Qualitative assessments of teaching practice provide additional information about teachers’ contributions to student learning.
Evaluations of teacher performance based on qualitative evidence are sources of information about teachers’ practice that can provide a meaningful assessment of teachers’ effects on student learning. Using data from other states, researchers have found that classroom observations contain useful information about teachers’ contributions to student learning (Garrett & Steinberg, 2015; Grossman et al., 2013; Kane et al., 2011). Observational measures also predict a variety of other important outcomes, including teachers’ content and pedagogical knowledge and professional contributions (Harris & Sass, 2014).
Consistent with prior research, qualitative teacher evaluations in Massachusetts predict student achievement gains. Teachers in Massachusetts are assigned a summative performance rating based on evaluators’ professional judgments incorporating information from observations and artifacts of practice, measures of student learning, other evidence such as student or staff feedback, and educator goal attainment. Statewide in 2016, 84.2 percent of Massachusetts teachers were rated proficient, while 11.5 percent were exemplary, 3.9 percent were needs improvement, and 0.4 percent were unsatisfactory. In Figure 2, using data from 2014 and 2015, we estimate the average differences in student improvement produced by teachers by summative performance rating.[5]
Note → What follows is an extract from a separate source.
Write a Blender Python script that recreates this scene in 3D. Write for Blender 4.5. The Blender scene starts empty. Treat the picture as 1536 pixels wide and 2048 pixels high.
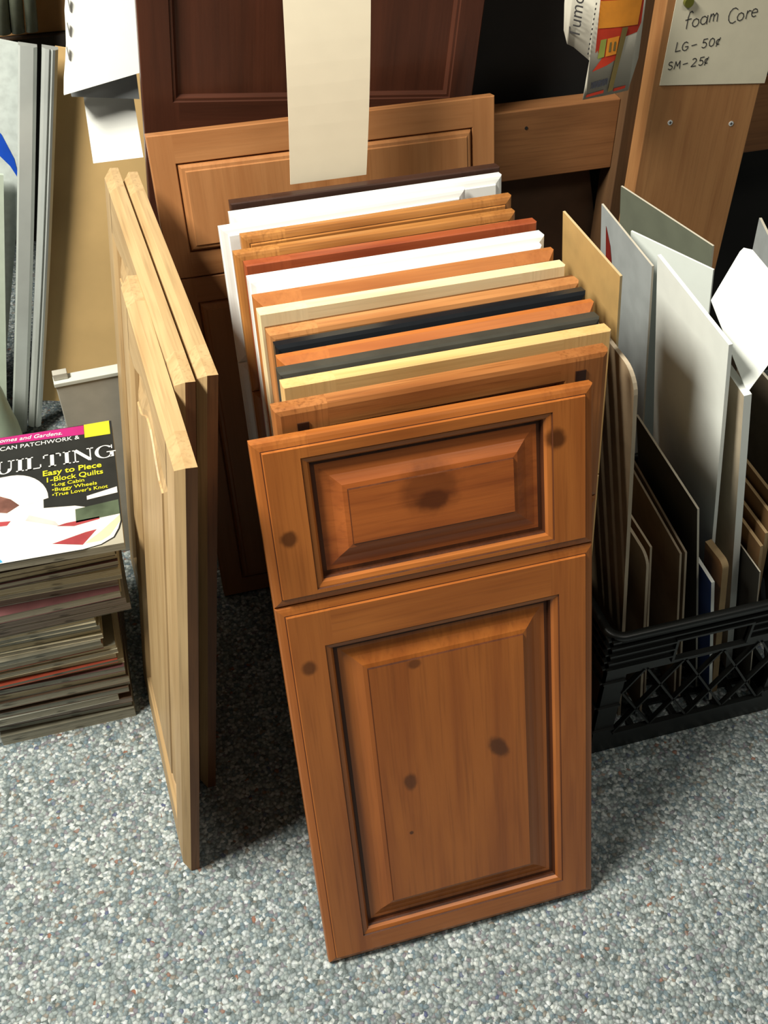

The bars in each figure compare average student achievement gains by teacher rating category to Massachusetts teachers receiving the proficient rating. Students assigned an exemplary teacher accrue about 8 to 10 additional weeks of learning relative to those assigned a proficient teacher. The difference between an exemplary teacher and an unsatisfactory one is even greater, equivalent to about 18 to 24 additional weeks of learning.
As with value-added measures, qualitative results may be affected by factors unrelated to teachers. For instance, high achieving students may better model the learning behavior that observers attempt to measure. Evaluators may also have implicit or explicit biases about the performance of minority students and thus rate the teacher lower in an observation (Gershenson et al., 2016). Either case conflates characteristics of students with the effectiveness of the classroom teacher. Researchers are still exploring the importance of these factors for qualitative measures of teacher practice, but some studies have found that teachers assigned higher achieving students perform better on classroom observations of teacher practice (Steinberg & Garrett, 2016; Whitehurst et al., 2014). Similar to the value-added case, biases in these measures would tend to work against teachers assigned low-achieving students, and tend to overstate true differences in access to effective teaching.